Data shown:
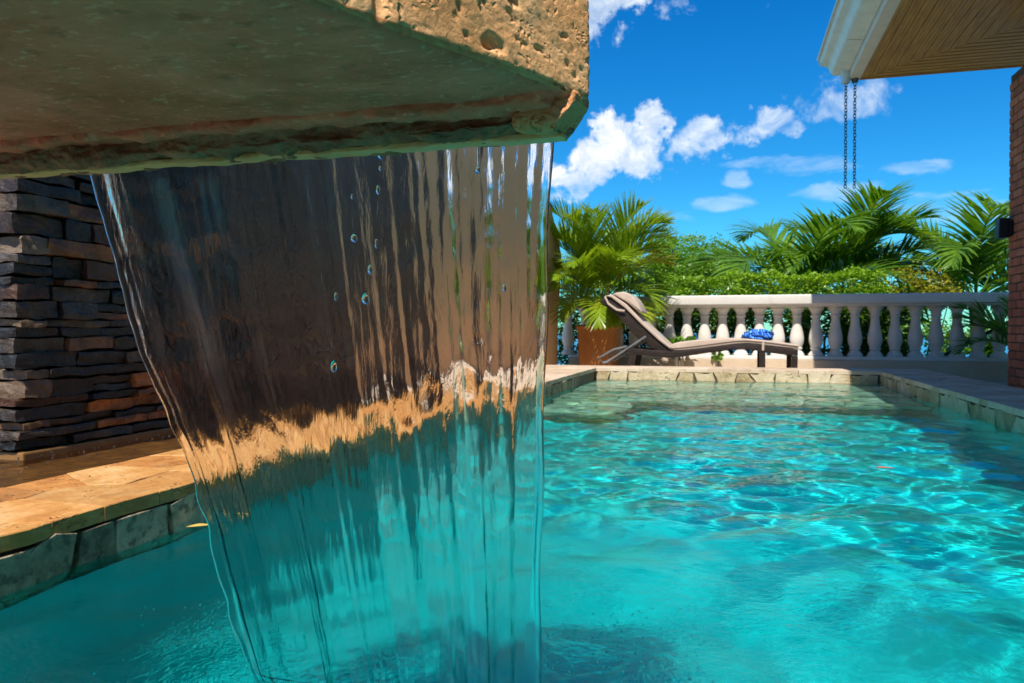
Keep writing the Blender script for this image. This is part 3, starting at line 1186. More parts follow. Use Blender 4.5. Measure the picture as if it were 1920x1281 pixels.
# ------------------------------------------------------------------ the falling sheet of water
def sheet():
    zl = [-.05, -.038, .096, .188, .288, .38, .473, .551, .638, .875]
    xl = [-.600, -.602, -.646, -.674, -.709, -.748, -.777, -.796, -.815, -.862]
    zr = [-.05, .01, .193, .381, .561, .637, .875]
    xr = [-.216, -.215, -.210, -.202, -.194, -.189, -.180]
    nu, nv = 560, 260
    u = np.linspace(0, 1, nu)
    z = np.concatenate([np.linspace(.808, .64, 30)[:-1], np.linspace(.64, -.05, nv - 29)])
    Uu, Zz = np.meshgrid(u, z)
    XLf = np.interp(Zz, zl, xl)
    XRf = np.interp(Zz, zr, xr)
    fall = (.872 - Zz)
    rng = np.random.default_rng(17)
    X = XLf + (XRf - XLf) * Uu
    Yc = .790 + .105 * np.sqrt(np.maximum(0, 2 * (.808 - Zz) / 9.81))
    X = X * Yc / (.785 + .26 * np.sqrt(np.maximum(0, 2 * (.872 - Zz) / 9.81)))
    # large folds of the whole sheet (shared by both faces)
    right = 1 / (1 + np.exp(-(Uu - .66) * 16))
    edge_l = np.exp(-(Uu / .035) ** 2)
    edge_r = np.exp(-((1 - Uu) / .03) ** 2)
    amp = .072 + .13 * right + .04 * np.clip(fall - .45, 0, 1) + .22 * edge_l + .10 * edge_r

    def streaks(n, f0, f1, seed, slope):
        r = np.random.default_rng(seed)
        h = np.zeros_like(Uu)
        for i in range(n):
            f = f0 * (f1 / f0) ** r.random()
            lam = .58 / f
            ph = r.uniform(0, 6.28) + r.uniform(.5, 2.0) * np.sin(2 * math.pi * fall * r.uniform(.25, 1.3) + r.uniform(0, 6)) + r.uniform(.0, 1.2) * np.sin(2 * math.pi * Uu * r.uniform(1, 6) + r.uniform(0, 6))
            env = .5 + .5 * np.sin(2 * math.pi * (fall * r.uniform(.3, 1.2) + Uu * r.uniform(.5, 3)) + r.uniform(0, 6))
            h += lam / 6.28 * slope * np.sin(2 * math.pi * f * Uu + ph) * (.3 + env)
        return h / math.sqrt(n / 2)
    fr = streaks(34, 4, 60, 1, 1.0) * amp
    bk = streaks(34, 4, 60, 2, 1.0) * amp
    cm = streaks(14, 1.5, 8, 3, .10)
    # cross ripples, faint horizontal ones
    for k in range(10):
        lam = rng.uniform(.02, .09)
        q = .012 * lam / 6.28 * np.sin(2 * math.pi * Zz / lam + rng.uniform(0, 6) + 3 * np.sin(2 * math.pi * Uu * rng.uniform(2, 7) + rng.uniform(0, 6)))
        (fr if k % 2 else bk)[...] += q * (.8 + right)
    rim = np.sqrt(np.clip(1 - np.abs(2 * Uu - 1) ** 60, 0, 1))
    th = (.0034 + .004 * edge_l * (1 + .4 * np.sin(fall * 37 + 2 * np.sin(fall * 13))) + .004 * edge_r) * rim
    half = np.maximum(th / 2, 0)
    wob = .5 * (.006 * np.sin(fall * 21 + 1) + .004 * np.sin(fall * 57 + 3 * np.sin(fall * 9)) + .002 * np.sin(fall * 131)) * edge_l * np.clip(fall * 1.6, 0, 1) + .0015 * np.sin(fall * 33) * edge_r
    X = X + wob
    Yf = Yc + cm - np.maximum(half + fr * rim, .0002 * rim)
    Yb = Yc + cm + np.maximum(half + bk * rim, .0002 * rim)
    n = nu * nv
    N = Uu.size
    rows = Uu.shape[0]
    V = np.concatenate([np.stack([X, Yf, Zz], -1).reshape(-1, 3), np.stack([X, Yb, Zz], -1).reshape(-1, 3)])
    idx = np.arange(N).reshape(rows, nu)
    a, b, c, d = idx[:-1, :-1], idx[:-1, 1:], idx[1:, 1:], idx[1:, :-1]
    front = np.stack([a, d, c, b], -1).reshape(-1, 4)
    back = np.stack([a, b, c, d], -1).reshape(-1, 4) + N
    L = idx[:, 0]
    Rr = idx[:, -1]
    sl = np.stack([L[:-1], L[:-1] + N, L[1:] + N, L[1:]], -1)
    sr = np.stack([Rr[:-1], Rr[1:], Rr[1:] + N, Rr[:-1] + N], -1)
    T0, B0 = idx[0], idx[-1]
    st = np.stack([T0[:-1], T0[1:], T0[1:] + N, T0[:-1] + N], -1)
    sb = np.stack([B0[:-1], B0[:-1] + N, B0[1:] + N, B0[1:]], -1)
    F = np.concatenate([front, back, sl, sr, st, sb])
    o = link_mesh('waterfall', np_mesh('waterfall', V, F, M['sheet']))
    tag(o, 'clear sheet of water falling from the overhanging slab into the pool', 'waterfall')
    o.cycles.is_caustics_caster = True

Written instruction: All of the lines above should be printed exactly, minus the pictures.

Finished task:
Keep writing the Blender script for this image. This is part 3, starting at line 1186. More parts follow. Use Blender 4.5. Measure the picture as if it were 1920x1281 pixels.
# ------------------------------------------------------------------ the falling sheet of water
def sheet():
    zl = [-.05, -.038, .096, .188, .288, .38, .473, .551, .638, .875]
    xl = [-.600, -.602, -.646, -.674, -.709, -.748, -.777, -.796, -.815, -.862]
    zr = [-.05, .01, .193, .381, .561, .637, .875]
    xr = [-.216, -.215, -.210, -.202, -.194, -.189, -.180]
    nu, nv = 560, 260
    u = np.linspace(0, 1, nu)
    z = np.concatenate([np.linspace(.808, .64, 30)[:-1], np.linspace(.64, -.05, nv - 29)])
    Uu, Zz = np.meshgrid(u, z)
    XLf = np.interp(Zz, zl, xl)
    XRf = np.interp(Zz, zr, xr)
    fall = (.872 - Zz)
    rng = np.random.default_rng(17)
    X = XLf + (XRf - XLf) * Uu
    Yc = .790 + .105 * np.sqrt(np.maximum(0, 2 * (.808 - Zz) / 9.81))
    X = X * Yc / (.785 + .26 * np.sqrt(np.maximum(0, 2 * (.872 - Zz) / 9.81)))
    # large folds of the whole sheet (shared by both faces)
    right = 1 / (1 + np.exp(-(Uu - .66) * 16))
    edge_l = np.exp(-(Uu / .035) ** 2)
    edge_r = np.exp(-((1 - Uu) / .03) ** 2)
    amp = .072 + .13 * right + .04 * np.clip(fall - .45, 0, 1) + .22 * edge_l + .10 * edge_r

    def streaks(n, f0, f1, seed, slope):
        r = np.random.default_rng(seed)
        h = np.zeros_like(Uu)
        for i in range(n):
            f = f0 * (f1 / f0) ** r.random()
            lam = .58 / f
            ph = r.uniform(0, 6.28) + r.uniform(.5, 2.0) * np.sin(2 * math.pi * fall * r.uniform(.25, 1.3) + r.uniform(0, 6)) + r.uniform(.0, 1.2) * np.sin(2 * math.pi * Uu * r.uniform(1, 6) + r.uniform(0, 6))
            env = .5 + .5 * np.sin(2 * math.pi * (fall * r.uniform(.3, 1.2) + Uu * r.uniform(.5, 3)) + r.uniform(0, 6))
            h += lam / 6.28 * slope * np.sin(2 * math.pi * f * Uu + ph) * (.3 + env)
        return h / math.sqrt(n / 2)
    fr = streaks(34, 4, 60, 1, 1.0) * amp
    bk = streaks(34, 4, 60, 2, 1.0) * amp
    cm = streaks(14, 1.5, 8, 3, .10)
    # cross ripples, faint horizontal ones
    for k in range(10):
        lam = rng.uniform(.02, .09)
        q = .012 * lam / 6.28 * np.sin(2 * math.pi * Zz / lam + rng.uniform(0, 6) + 3 * np.sin(2 * math.pi * Uu * rng.uniform(2, 7) + rng.uniform(0, 6)))
        (fr if k % 2 else bk)[...] += q * (.8 + right)
    rim = np.sqrt(np.clip(1 - np.abs(2 * Uu - 1) ** 60, 0, 1))
    th = (.0034 + .004 * edge_l * (1 + .4 * np.sin(fall * 37 + 2 * np.sin(fall * 13))) + .004 * edge_r) * rim
    half = np.maximum(th / 2, 0)
    wob = .5 * (.006 * np.sin(fall * 21 + 1) + .004 * np.sin(fall * 57 + 3 * np.sin(fall * 9)) + .002 * np.sin(fall * 131)) * edge_l * np.clip(fall * 1.6, 0, 1) + .0015 * np.sin(fall * 33) * edge_r
    X = X + wob
    Yf = Yc + cm - np.maximum(half + fr * rim, .0002 * rim)
    Yb = Yc + cm + np.maximum(half + bk * rim, .0002 * rim)
    n = nu * nv
    N = Uu.size
    rows = Uu.shape[0]
    V = np.concatenate([np.stack([X, Yf, Zz], -1).reshape(-1, 3), np.stack([X, Yb, Zz], -1).reshape(-1, 3)])
    idx = np.arange(N).reshape(rows, nu)
    a, b, c, d = idx[:-1, :-1], idx[:-1, 1:], idx[1:, 1:], idx[1:, :-1]
    front = np.stack([a, d, c, b], -1).reshape(-1, 4)
    back = np.stack([a, b, c, d], -1).reshape(-1, 4) + N
    L = idx[:, 0]
    Rr = idx[:, -1]
    sl = np.stack([L[:-1], L[:-1] + N, L[1:] + N, L[1:]], -1)
    sr = np.stack([Rr[:-1], Rr[1:], Rr[1:] + N, Rr[:-1] + N], -1)
    T0, B0 = idx[0], idx[-1]
    st = np.stack([T0[:-1], T0[1:], T0[1:] + N, T0[:-1] + N], -1)
    sb = np.stack([B0[:-1], B0[:-1] + N, B0[1:] + N, B0[1:]], -1)
    F = np.concatenate([front, back, sl, sr, st, sb])
    o = link_mesh('waterfall', np_mesh('waterfall', V, F, M['sheet']))
    tag(o, 'clear sheet of water falling from the overhanging slab into the pool', 'waterfall')
    o.cycles.is_caustics_caster = True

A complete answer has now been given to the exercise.